> Raw data

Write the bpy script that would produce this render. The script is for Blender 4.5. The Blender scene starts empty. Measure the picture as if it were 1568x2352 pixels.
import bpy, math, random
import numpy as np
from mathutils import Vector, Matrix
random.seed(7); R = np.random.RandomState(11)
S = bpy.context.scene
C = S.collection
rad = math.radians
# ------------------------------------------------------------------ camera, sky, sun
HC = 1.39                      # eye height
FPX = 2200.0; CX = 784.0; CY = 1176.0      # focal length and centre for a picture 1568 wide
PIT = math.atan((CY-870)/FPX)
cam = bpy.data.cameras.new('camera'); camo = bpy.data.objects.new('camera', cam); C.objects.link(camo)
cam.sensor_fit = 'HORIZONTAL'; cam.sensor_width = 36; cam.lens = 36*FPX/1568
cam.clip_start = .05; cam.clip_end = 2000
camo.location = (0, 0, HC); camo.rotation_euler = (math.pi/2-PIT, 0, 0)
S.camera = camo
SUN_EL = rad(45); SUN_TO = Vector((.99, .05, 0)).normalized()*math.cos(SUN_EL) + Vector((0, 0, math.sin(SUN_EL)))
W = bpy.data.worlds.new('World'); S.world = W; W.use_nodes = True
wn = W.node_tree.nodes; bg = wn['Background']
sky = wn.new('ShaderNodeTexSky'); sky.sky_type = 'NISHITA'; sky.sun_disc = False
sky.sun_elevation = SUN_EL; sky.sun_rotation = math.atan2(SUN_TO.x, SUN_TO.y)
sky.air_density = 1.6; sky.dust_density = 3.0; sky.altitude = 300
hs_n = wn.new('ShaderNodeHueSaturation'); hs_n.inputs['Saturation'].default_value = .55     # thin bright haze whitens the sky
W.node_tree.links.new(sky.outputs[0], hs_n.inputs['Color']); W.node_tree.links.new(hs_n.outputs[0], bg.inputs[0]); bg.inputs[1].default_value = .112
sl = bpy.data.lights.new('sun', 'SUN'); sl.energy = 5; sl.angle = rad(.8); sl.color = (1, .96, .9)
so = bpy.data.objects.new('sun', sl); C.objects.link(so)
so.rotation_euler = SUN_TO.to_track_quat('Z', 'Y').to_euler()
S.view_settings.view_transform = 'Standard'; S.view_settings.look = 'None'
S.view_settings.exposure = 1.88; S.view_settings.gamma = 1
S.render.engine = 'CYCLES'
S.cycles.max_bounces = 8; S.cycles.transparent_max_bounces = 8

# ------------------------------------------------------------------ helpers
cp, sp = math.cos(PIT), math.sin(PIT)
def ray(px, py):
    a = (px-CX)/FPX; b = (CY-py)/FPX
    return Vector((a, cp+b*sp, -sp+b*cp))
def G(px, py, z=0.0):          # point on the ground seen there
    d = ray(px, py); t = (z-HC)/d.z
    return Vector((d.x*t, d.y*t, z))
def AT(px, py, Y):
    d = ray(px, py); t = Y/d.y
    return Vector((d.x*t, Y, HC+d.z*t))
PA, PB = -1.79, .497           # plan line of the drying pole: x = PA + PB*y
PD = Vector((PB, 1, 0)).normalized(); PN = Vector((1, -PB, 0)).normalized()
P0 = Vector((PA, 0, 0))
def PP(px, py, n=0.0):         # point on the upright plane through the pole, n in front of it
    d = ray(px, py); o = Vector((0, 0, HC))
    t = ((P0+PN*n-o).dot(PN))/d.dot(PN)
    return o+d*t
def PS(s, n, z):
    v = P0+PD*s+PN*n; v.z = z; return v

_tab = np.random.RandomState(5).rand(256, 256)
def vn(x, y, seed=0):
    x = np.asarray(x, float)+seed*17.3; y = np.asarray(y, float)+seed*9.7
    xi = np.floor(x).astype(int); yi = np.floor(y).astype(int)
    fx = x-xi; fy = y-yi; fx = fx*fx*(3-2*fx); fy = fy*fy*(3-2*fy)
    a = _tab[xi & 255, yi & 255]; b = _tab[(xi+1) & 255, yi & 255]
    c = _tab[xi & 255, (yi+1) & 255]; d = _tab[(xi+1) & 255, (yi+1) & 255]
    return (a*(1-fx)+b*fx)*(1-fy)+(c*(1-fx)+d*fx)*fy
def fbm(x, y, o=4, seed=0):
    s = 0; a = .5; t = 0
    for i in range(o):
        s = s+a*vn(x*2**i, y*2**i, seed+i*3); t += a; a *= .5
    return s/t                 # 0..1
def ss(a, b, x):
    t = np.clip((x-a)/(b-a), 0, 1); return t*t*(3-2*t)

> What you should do
Set every line of the listing down word for word.

> Exercise output
Write the bpy script that would produce this render. The script is for Blender 4.5. The Blender scene starts empty. Measure the picture as if it were 1568x2352 pixels.
import bpy, math, random
import numpy as np
from mathutils import Vector, Matrix
random.seed(7); R = np.random.RandomState(11)
S = bpy.context.scene
C = S.collection
rad = math.radians
# ------------------------------------------------------------------ camera, sky, sun
HC = 1.39                      # eye height
FPX = 2200.0; CX = 784.0; CY = 1176.0      # focal length and centre for a picture 1568 wide
PIT = math.atan((CY-870)/FPX)
cam = bpy.data.cameras.new('camera'); camo = bpy.data.objects.new('camera', cam); C.objects.link(camo)
cam.sensor_fit = 'HORIZONTAL'; cam.sensor_width = 36; cam.lens = 36*FPX/1568
cam.clip_start = .05; cam.clip_end = 2000
camo.location = (0, 0, HC); camo.rotation_euler = (math.pi/2-PIT, 0, 0)
S.camera = camo
SUN_EL = rad(45); SUN_TO = Vector((.99, .05, 0)).normalized()*math.cos(SUN_EL) + Vector((0, 0, math.sin(SUN_EL)))
W = bpy.data.worlds.new('World'); S.world = W; W.use_nodes = True
wn = W.node_tree.nodes; bg = wn['Background']
sky = wn.new('ShaderNodeTexSky'); sky.sky_type = 'NISHITA'; sky.sun_disc = False
sky.sun_elevation = SUN_EL; sky.sun_rotation = math.atan2(SUN_TO.x, SUN_TO.y)
sky.air_density = 1.6; sky.dust_density = 3.0; sky.altitude = 300
hs_n = wn.new('ShaderNodeHueSaturation'); hs_n.inputs['Saturation'].default_value = .55     # thin bright haze whitens the sky
W.node_tree.links.new(sky.outputs[0], hs_n.inputs['Color']); W.node_tree.links.new(hs_n.outputs[0], bg.inputs[0]); bg.inputs[1].default_value = .112
sl = bpy.data.lights.new('sun', 'SUN'); sl.energy = 5; sl.angle = rad(.8); sl.color = (1, .96, .9)
so = bpy.data.objects.new('sun', sl); C.objects.link(so)
so.rotation_euler = SUN_TO.to_track_quat('Z', 'Y').to_euler()
S.view_settings.view_transform = 'Standard'; S.view_settings.look = 'None'
S.view_settings.exposure = 1.88; S.view_settings.gamma = 1
S.render.engine = 'CYCLES'
S.cycles.max_bounces = 8; S.cycles.transparent_max_bounces = 8

# ------------------------------------------------------------------ helpers
cp, sp = math.cos(PIT), math.sin(PIT)
def ray(px, py):
    a = (px-CX)/FPX; b = (CY-py)/FPX
    return Vector((a, cp+b*sp, -sp+b*cp))
def G(px, py, z=0.0):          # point on the ground seen there
    d = ray(px, py); t = (z-HC)/d.z
    return Vector((d.x*t, d.y*t, z))
def AT(px, py, Y):
    d = ray(px, py); t = Y/d.y
    return Vector((d.x*t, Y, HC+d.z*t))
PA, PB = -1.79, .497           # plan line of the drying pole: x = PA + PB*y
PD = Vector((PB, 1, 0)).normalized(); PN = Vector((1, -PB, 0)).normalized()
P0 = Vector((PA, 0, 0))
def PP(px, py, n=0.0):         # point on the upright plane through the pole, n in front of it
    d = ray(px, py); o = Vector((0, 0, HC))
    t = ((P0+PN*n-o).dot(PN))/d.dot(PN)
    return o+d*t
def PS(s, n, z):
    v = P0+PD*s+PN*n; v.z = z; return v

_tab = np.random.RandomState(5).rand(256, 256)
def vn(x, y, seed=0):
    x = np.asarray(x, float)+seed*17.3; y = np.asarray(y, float)+seed*9.7
    xi = np.floor(x).astype(int); yi = np.floor(y).astype(int)
    fx = x-xi; fy = y-yi; fx = fx*fx*(3-2*fx); fy = fy*fy*(3-2*fy)
    a = _tab[xi & 255, yi & 255]; b = _tab[(xi+1) & 255, yi & 255]
    c = _tab[xi & 255, (yi+1) & 255]; d = _tab[(xi+1) & 255, (yi+1) & 255]
    return (a*(1-fx)+b*fx)*(1-fy)+(c*(1-fx)+d*fx)*fy
def fbm(x, y, o=4, seed=0):
    s = 0; a = .5; t = 0
    for i in range(o):
        s = s+a*vn(x*2**i, y*2**i, seed+i*3); t += a; a *= .5
    return s/t                 # 0..1
def ss(a, b, x):
    t = np.clip((x-a)/(b-a), 0, 1); return t*t*(3-2*t)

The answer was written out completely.